I must admit, without being unkind to the very nice people who worked there, that when I was camera-ing in the early seventies, I couldn’t see the point of building Pebble Mill, nor Manchester.

Later I found out that both were built by a long-gone management to show that the BBC is regional. The fact that it left the then fairly recently completed(ish) Television Centre under-used came second to politics. It meant that programmes mostly made in London – Howard’s Way especially – had to load themselves up and drive up the motorway at great expense every week to have the studio parts made there. You should have heard the producer Gerry Glaister on the subject of wasted licence fees,and his budget, just to get “BBC Birmingham” written on the end of the show.

Pebble Mill was actually most famous for Pebble Mill at One, a lunchtime magazine programme.
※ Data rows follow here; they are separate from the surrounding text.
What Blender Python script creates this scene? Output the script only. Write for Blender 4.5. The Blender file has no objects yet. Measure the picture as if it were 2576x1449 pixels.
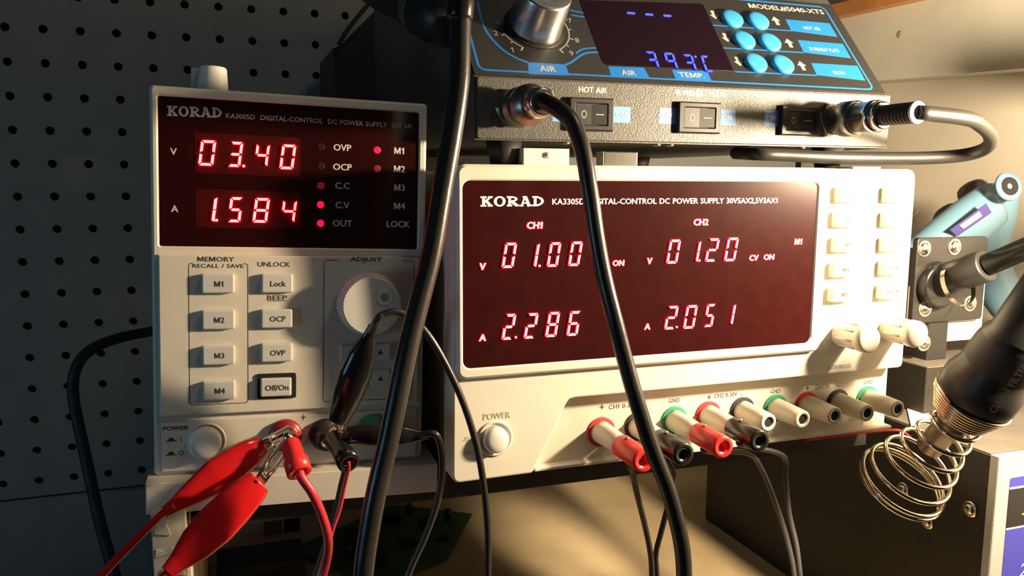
import bpy, bmesh, math, random
from mathutils import Vector, Matrix
from mathutils.geometry import tessellate_polygon
random.seed(4)
SC = bpy.context.scene
COL = SC.collection
MM = 0.001

# ------------------------------------------------------------------ camera, light, exposure
cam = bpy.data.objects.new('camera', bpy.data.cameras.new('camera'))
COL.objects.link(cam)
cam.data.sensor_width = 36.0
cam.data.lens = 36.0 * 2050.0 / 2576.0
cam.data.clip_start = 0.01
cr = [[0.942922, 0.039972, -0.330606], [-0.332984, 0.126416, -0.93442], [0.004443, 0.991172, 0.132511]]
cam.matrix_world = Matrix.Translation(Vector((-90.979, -326.217, 131.968)) * MM) @ Matrix(cr).to_4x4()
SC.camera = cam
cam.data.dof.use_dof = False

world = bpy.data.worlds.new('world'); SC.world = world
world.use_nodes = True
world.node_tree.nodes['Background'].inputs[0].default_value = (0.80, 0.95, 1.0, 1)
world.node_tree.nodes['Background'].inputs[1].default_value = 0.014

def area(name, loc, target, size, power, color, size_y=None):
    d = bpy.data.lights.new(name, 'AREA'); d.size = size; d.energy = power; d.color = color
    if size_y: d.shape = 'RECTANGLE'; d.size_y = size_y
    o = bpy.data.objects.new(name, d); COL.objects.link(o)
    o.location = Vector(loc) * MM
    o.rotation_euler = (Vector(target) - Vector(loc)).to_track_quat('-Z', 'Y').to_euler()
    return o
LAMP = (310, -135, 160)
ld = bpy.data.lights.new('desk_lamp_bulb', 'POINT'); ld.energy = 15.0; ld.color = (1.0, 0.79, 0.52); ld.shadow_soft_size = 0.014
lo = bpy.data.objects.new('desk_lamp_bulb', ld); COL.objects.link(lo); lo.location = Vector(LAMP) * MM
sd = bpy.data.lights.new('added_pool_spot', 'SPOT'); sd.energy = 42.0; sd.color = (1.0, 0.80, 0.55); sd.spot_size = math.radians(12); sd.spot_blend = 1.0; sd.shadow_soft_size = 0.02  # added spot without a real lamp; makes the light pool on the desk
so = bpy.data.objects.new('added_pool_spot', sd); COL.objects.link(so); so.location = Vector((215, -190, 30)) * MM
so.rotation_euler = (Vector((150, 218, -150)) - Vector((215, -190, 30))).to_track_quat('-Z', 'Y').to_euler()
area('ceiling_light', (700, -500, 1500), (250, 150, 100), 0.35, 3.8, (1.0, 0.86, 0.66))
area('monitor_light', (-620, -230, 40), (-60, 20, 60), 0.12, 0.45, (0.38, 0.70, 1.0), 0.16)
SC.view_settings.view_transform = 'Standard'; SC.view_settings.look = 'None'
SC.view_settings.gamma = 1.0; SC.view_settings.use_curve_mapping = False
SC.view_settings.exposure = 0.0

# ------------------------------------------------------------------ materials
def mat(name, color, rough=0.5, metal=0.0, var=0.0, vscale=60.0, bump=0.0, bscale=400.0, spec=0.5, emit=None, estr=0.0, coat=0.0, var_col=None):
    m = bpy.data.materials.new(name); m.use_nodes = True
    nt = m.node_tree; b = nt.nodes['Principled BSDF']
    b.inputs['Base Color'].default_value = (*color, 1)
    b.inputs['Roughness'].default_value = rough
    b.inputs['Metallic'].default_value = metal
    b.inputs['Specular IOR Level'].default_value = spec
    b.inputs['Coat Weight'].default_value = coat
    if emit:
        b.inputs['Emission Color'].default_value = (*emit, 1); b.inputs['Emission Strength'].default_value = estr
    if var > 0 or bump > 0:
        tc = nt.nodes.new('ShaderNodeTexCoord')
    if var > 0:
        n = nt.nodes.new('ShaderNodeTexNoise'); n.inputs['Scale'].default_value = vscale; n.inputs['Detail'].default_value = 6
        r = nt.nodes.new('ShaderNodeValToRGB')
        lo_ = var_col if var_col else tuple(c * (1 - var) for c in color)
        r.color_ramp.elements[0].color = (*lo_, 1); r.color_ramp.elements[1].color = (*color, 1)
        r.color_ramp.elements[0].position = 0.32; r.color_ramp.elements[1].position = 0.62
        nt.links.new(tc.outputs['Object'], n.inputs['Vector']); nt.links.new(n.outputs['Fac'], r.inputs['Fac'])
        nt.links.new(r.outputs['Color'], b.inputs['Base Color'])
    if bump > 0:
        n2 = nt.nodes.new('ShaderNodeTexNoise'); n2.inputs['Scale'].default_value = bscale; n2.inputs['Detail'].default_value = 3
        bp = nt.nodes.new('ShaderNodeBump'); bp.inputs['Strength'].default_value = bump; bp.inputs['Distance'].default_value = 0.0006
        nt.links.new(tc.outputs['Object'], n2.inputs['Vector']); nt.links.new(n2.outputs['Fac'], bp.inputs['Height'])
        nt.links.new(bp.outputs['Normal'], b.inputs['Normal'])
    return m
M = {}
M['beige'] = mat('beige_plastic', (0.66, 0.60, 0.50), 0.48, var=0.06, vscale=90, bump=0.05, bscale=900)
M['beige_light'] = mat('cream_plastic', (0.72, 0.68, 0.58), 0.42, bump=0.03, bscale=900)
M['button'] = mat('grey_button_plastic', (0.56, 0.54, 0.50), 0.40)
M['white_cap'] = mat('white_plastic', (0.74, 0.71, 0.66), 0.38)
M['post_plastic'] = mat('ivory_post_plastic', (0.62, 0.58, 0.48), 0.36)
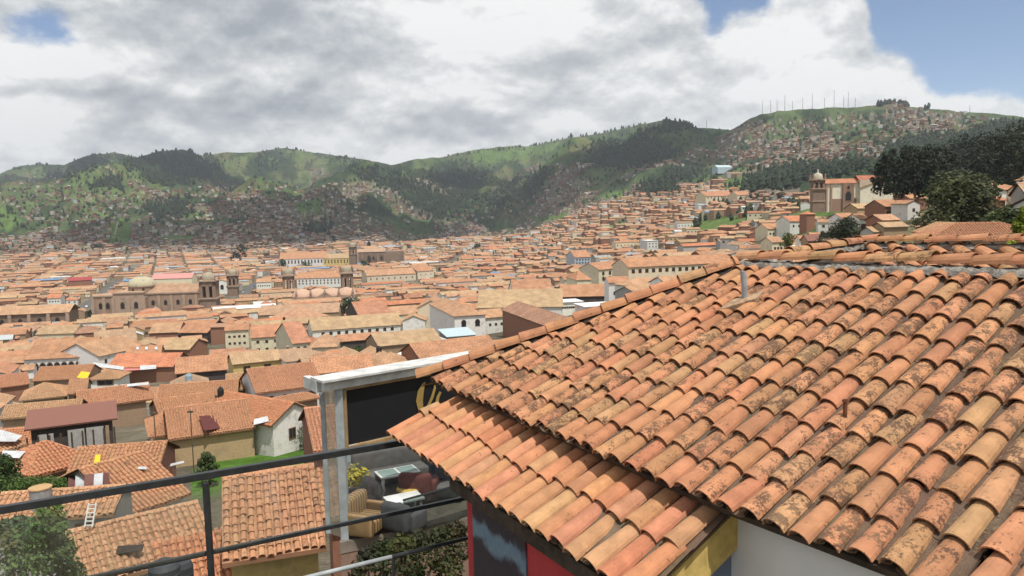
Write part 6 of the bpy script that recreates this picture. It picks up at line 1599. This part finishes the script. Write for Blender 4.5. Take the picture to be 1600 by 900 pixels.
for i, (nm, px, yt, yb, w, D, lb, kw) in enumerate([
    ('broadleaf_tree', 548, 464, 494, 46, 300, 'big round dark tree in a cloister court near the centre', dict(n=2600, leaf=.7, clumps=26, colr=(.03, .045, .018))),
    ('broadleaf_tree', 20, 546, 575, 42, 190, 'round dark tree at the left edge by the white arcade', dict(n=1600, leaf=.45, colr=(.04, .055, .025))),
    ('cypress_tree', 379, 380, 408, 18, 900, 'tall dark trees clump left of the white convent', dict(n=500, leaf=1.8, style='tall', colr=DK)),
    ('broadleaf_tree', 368, 392, 408, 16, 880, 'low dark tree beside the tall clump', dict(n=400, leaf=1.8, colr=DK)),
    ('broadleaf_tree', 442, 404, 419, 16, 780, 'round tree before the left end of the white convent', dict(n=400, leaf=1.6, colr=(.05, .075, .03))),
    ('broadleaf_tree', 478, 408, 418, 24, 770, 'wide low tree before the middle of the white convent', dict(n=400, leaf=1.6, colr=(.05, .075, .03))),
    ('broadleaf_tree', 570, 406, 420, 18, 800, 'tree at the foot of the far church tower', dict(n=400, leaf=1.6, colr=(.05, .07, .03))),
    ('cypress_tree', 578, 398, 420, 8, 805, 'slim dark tree against the far church wall', dict(n=300, leaf=1.4, style='tall', colr=DK)),
    ('broadleaf_tree', 152, 378, 390, 22, 1250, 'dark tree row at the foot of the green spur', dict(n=300, leaf=2.4, colr=DK)),
    ('broadleaf_tree', 522, 368, 378, 10, 1500, 'small round dark tree amid far houses', dict(n=200, leaf=2.4, colr=DK)),
    ('conifer_tree', 577, 376, 388, 9, 1100, 'slim conifer rising behind the far church', dict(n=200, leaf=2.0, style='cone', colr=DK)),
    ('broadleaf_tree', 744, 380, 394, 9, 900, 'single tree among roofs right of centre', dict(n=200, leaf=1.7, colr=DK)),
    ('broadleaf_tree', 478, 542, 556, 28, 150, 'purplish brown bush below the cream house', dict(n=900, leaf=.3, colr=(.09, .05, .05), cat='bush')),
    ('broadleaf_tree', 310, 578, 602, 50, 95, 'olive brown bush growing between tile roofs at left', dict(n=1700, leaf=.22, colr=(.055, .06, .035), cat='bush')),
    ('shrub', 560, 540, 552, 20, 160, 'green shrub right of the purplish bush', dict(n=500, leaf=.3, colr=(.07, .11, .03), cat='bush')),
    ('shrub', 598, 540, 552, 18, 160, 'green shrub below the shaggy buff roof', dict(n=500, leaf=.3, colr=(.07, .11, .03), cat='bush')),
    ('shrub', 447, 672, 700, 30, 82, 'light green spreading shrub before the white gabled house', dict(n=1100, leaf=.16, colr=(.10, .13, .06), cat='bush')),
    ('olive_tree', 481, 652, 702, 36, 78, 'thin leaved grey green tree at the white gabled house corner', dict(n=1300, leaf=.15, colr=(.085, .10, .055))),
    ('broadleaf_tree', 327, 704, 758, 36, 66, 'small round green tree at the lawn end by the rail post', dict(n=1900, leaf=.20, colr=(.06, .085, .03))),
    ('broadleaf_tree', 10, 704, 772, 56, 56, 'dark green tree at the left edge above the hedge', dict(n=2600, leaf=.20, colr=(.05, .08, .025))),
    ('shrub', 312, 700, 716, 14, 76, 'dark bare bush against the tan wall', dict(n=500, leaf=.14, colr=(.06, .045, .04), cat='bush')),
    ('broadleaf_tree', 1231, 362, 382, 26, 180, 'bright green round bush left of the bushy pair', dict(n=700, leaf=.4, colr=(.08, .12, .03), cat='bush')),
    ('broadleaf_tree', 1300, 336, 350, 44, 260, 'leafy green growth below the columned house', dict(n=800, leaf=.6, colr=(.07, .11, .03))),
    ('broadleaf_tree', 1362, 330, 345, 8, 240, 'small dark tree between the white houses on the slope', dict(n=260, leaf=.5, colr=DK)),
    ('broadleaf_tree', 1219, 300, 318, 14, 500, 'dark tree left of the hillside church', dict(n=300, leaf=1.0, colr=DK)),
    ('broadleaf_tree', 1338, 268, 285, 20, 620, 'green tree behind the hillside church roof', dict(n=300, leaf=1.2, colr=(.05, .08, .03))),
    ('conifer_tree', 1173, 296, 312, 8, 800, 'dark pointed tree right of the long hacienda', dict(n=220, leaf=1.3, style='cone', colr=DK)),
    ]):
    tree_px(nm, px, yt, yb, w, D, lb, seed=60 + i, **kw)
# small trees in courts and lanes
random.seed(404); seen = {}
for k in range(70):
    px, py = random.uniform(20, 1260), random.uniform(330, 520)
    if hidden_by_hip(px, py - 6): continue
    P = march(px, py, 0, 260)
    if P is None or not free(P.x, P.y, 3, 3, 0, .5): continue
    D = math.hypot(P.x, P.y); H = random.uniform(5, 10)
    if any(x0 < px < x1 and y0 < py < y1 for (x0, x1, y0, y1, vd) in VIS): continue
    (lx, ly), nm = min(LMK, key=lambda q: math.hypot(q[0][0] - px, (q[0][1] - py) * 1.6)); sz = 'small' if H < 6.5 else 'rounded' if H < 8.5 else 'tall'
    rel = ('left of' if px < lx else 'right of') if abs(px - lx) > abs(py - ly) * 1.8 else ('just below' if py > ly else 'just above')
    lb = f'{sz} garden tree between roofs, {rel} {nm}'
    if lb in seen: continue
    seen[lb] = 1
    tree('garden_tree', P, H, H * random.uniform(.7, 1.0), lb, n=max(160, int(420 * 400 / D)), leaf=max(.5, D / FPX * 2.2), clumps=9, seed=200 + k, colr=random.choice([DK, (.05, .075, .03), (.04, .06, .03)]), group='garden trees in the town')
random.seed(77)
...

For some obscure reason it was never made in the perfectly good studio, but in reception, which meant they had to build another reception for the people to arrive in.

Thirty-odd years on, a different BBC management is building extensively in London – with a new raft of under-used buildings at White City. Television Centre stands mostly idle with it’s main diet of sit- coms etc made elsewhere in places not loaded down by mad accounting practices.